The carbon market is primarily aimed at companies from the industrial sector that emit into the atmosphere at least 25 000 metric tonnes of CO2 equivalent per year. The way this market functions is similar to that of the European ETS system.
The government sets overall annual caps on GHG emissions units (maximum emissions limit). These caps decrease progressively over the years.
The companies to which this system is applied must purchase emissions rights for every tonne of GHG discharged into the atmosphere.
Enterprises working in industrial sectors that are particularly exposed to national and international competition are entitled to receive free GHG emissions units according to their production levels.
 
Operators who are able to reduce their GHG emissions below the number of units allocated (for example, by developing green technologies or using processes that pollute less) can sell their spare units on the carbon market to other companies whose GHG emissions exceed their allocation.
The number of units allocated on a cost-free basis to the relevant companies is progressively reduced in order to incite operators to invest further efforts into reducing their GHG emissions.
 
Québec is aiming at reducing its GHG emissions by 20% compared to the 1990 level before 2020, and by 37.5% by 2030, while committing to a decrease of 80% to 90% by 2050. So the carbon market has become a green tax incentive tool that has led to both a reduction in GHG emissions and to the development of a sector that is strategic to economic growth.
 
Each year, joint bidding auctions for emissions units are regularly organized in February, May, August and November. On 21 December last year, Isabelle Melançon, Québec's Minister for Sustainable Development, Environment and the Fight against Climate Change published the results of the auction sale of GHG emissions units that was held jointly with California on 14 November 2017.

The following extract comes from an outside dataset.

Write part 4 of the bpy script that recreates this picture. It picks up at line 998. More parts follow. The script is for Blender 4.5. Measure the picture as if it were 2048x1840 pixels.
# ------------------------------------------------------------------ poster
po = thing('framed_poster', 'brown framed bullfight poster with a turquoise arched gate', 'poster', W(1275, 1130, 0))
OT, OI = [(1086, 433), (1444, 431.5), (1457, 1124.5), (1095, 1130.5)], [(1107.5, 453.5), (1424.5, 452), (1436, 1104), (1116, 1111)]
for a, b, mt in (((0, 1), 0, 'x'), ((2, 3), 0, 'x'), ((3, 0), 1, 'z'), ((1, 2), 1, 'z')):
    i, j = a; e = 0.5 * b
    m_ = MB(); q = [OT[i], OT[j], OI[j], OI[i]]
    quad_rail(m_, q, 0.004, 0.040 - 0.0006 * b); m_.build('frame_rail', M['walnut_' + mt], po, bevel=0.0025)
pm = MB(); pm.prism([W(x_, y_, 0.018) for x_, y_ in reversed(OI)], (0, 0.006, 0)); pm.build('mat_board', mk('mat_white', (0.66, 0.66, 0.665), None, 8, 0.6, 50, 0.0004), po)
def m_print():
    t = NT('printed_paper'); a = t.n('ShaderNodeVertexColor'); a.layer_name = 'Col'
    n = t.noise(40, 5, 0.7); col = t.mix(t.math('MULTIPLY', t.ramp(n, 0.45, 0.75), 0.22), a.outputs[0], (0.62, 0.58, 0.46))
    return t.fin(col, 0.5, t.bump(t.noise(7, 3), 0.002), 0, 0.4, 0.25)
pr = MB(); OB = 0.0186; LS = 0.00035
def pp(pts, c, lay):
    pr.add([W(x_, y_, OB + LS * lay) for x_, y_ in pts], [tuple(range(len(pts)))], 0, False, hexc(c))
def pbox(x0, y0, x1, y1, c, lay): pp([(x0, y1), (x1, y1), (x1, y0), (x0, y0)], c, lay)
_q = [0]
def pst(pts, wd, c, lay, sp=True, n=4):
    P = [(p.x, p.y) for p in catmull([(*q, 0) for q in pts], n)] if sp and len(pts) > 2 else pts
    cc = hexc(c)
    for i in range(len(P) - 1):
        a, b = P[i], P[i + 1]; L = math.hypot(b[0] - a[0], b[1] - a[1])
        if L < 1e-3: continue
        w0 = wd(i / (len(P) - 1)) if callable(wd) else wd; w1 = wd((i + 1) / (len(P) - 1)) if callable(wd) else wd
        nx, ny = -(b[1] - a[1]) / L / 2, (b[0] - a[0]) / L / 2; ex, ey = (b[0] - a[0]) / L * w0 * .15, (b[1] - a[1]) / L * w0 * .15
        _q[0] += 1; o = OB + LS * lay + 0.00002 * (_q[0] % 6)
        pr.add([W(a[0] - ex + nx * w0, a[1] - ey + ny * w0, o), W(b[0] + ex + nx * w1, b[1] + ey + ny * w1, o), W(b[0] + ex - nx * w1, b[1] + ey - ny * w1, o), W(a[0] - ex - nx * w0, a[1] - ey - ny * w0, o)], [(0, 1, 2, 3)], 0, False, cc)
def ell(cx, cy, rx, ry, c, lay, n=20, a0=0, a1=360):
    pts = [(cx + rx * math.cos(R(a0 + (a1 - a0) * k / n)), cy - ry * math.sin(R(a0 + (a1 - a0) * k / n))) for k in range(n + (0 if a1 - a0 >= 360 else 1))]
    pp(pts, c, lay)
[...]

In the context of the sale, 79 548 286 emissions units were sold at a price of CAD 19.10 (USD 15.06 or EUR 12.80), and 9 723 500 emissions units for 2020 were attributed at a price of CAD 18.72 (USD 14.76 or EUR 12.50). The sale generated gross income of approximately 230 million Canadian dollars for Québec.
 
"The carbon market is the spearhead of our action in the fight against climate change. [...] To date, the carbon market has generated over 2.04 billion dollars for Québec. The entire amount goes to supporting Québec’s companies, municipalities, institutions and citizens in transitioning to a low-carbon world," declared Ms. Melançon.